Good, Clean and Fair Food for All: What Fair Food Means for Slow Food in Brazil and Germany

Friday, 11 July 2025: 12:00
Location: FSE001 (Faculty of Education Sciences (FSE))
Oral Presentation
Thalita KALIX GARCIA, Hertie School, Germany
To oppose the corporate food regime, food movements mobilize concepts such as food justice, food democracy, food sovereignty, food citizenship, among others. Slow Food is one of the forerunners of the food movements that emerged in Europe in the late 1980s, seeking to transform the agro-industrial food system because it is unsustainable, socially unjust, and produces nutritionally unsafe food. As an international movement, it has used some of these concepts throughout its history and in its various locations. Since 2005, Slow Food's philosophy has been to fight for good, clean and fair food. But what does good, clean and fair mean in a global movement with diverse contexts and over time?

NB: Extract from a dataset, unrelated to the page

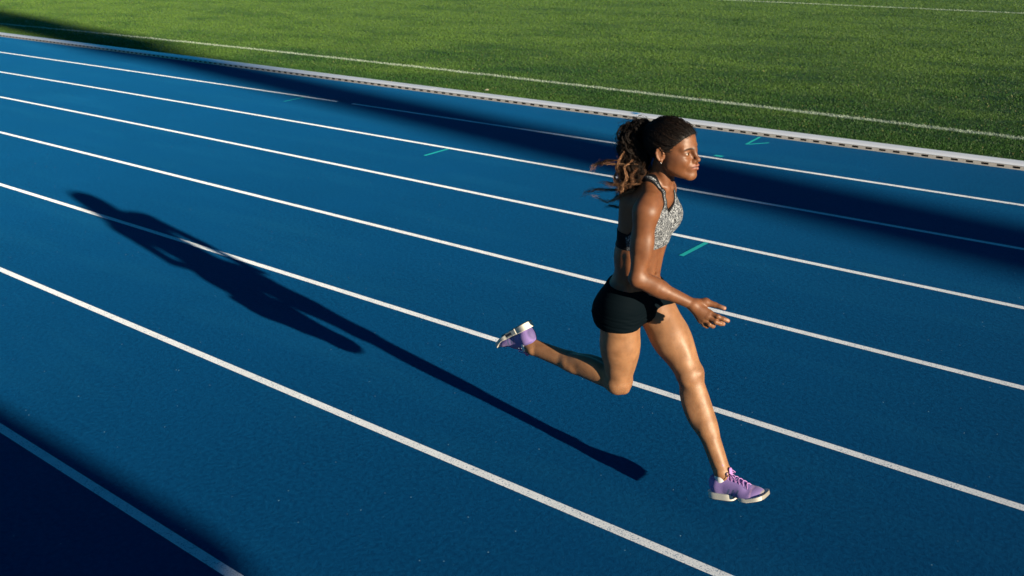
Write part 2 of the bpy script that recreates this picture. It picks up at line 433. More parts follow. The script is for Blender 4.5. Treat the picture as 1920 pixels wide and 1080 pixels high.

This paper builds on Slow Food's philosophy to explore how contextual differences shape the movement's development, focusing on case studies from Brazil and Germany. it seeks to understand how the concept of "fair food" can have different meanings and imply different modes of action within the same organization, according to the specificities of food politics in each case. Utilizing multi-sited ethnography conducted between 2019 and 2021, both in-person and virtually, the paper provides a comparative analysis of the movement’s agendas in both countries. It examines the specific meanings of "fair food" in each context, along with the associated struggles and discourse disputes, emphasizing the recent inclusion of "for all" in the movement's philosophy. Drawing on socio-anthropological literature on food movements, the chapter investigates how different understandings of "fair food" intersect with concepts like food justice, food democracy, food sovereignty, and fair trade, and how these discourses shape the movement's potential for social-ecological change.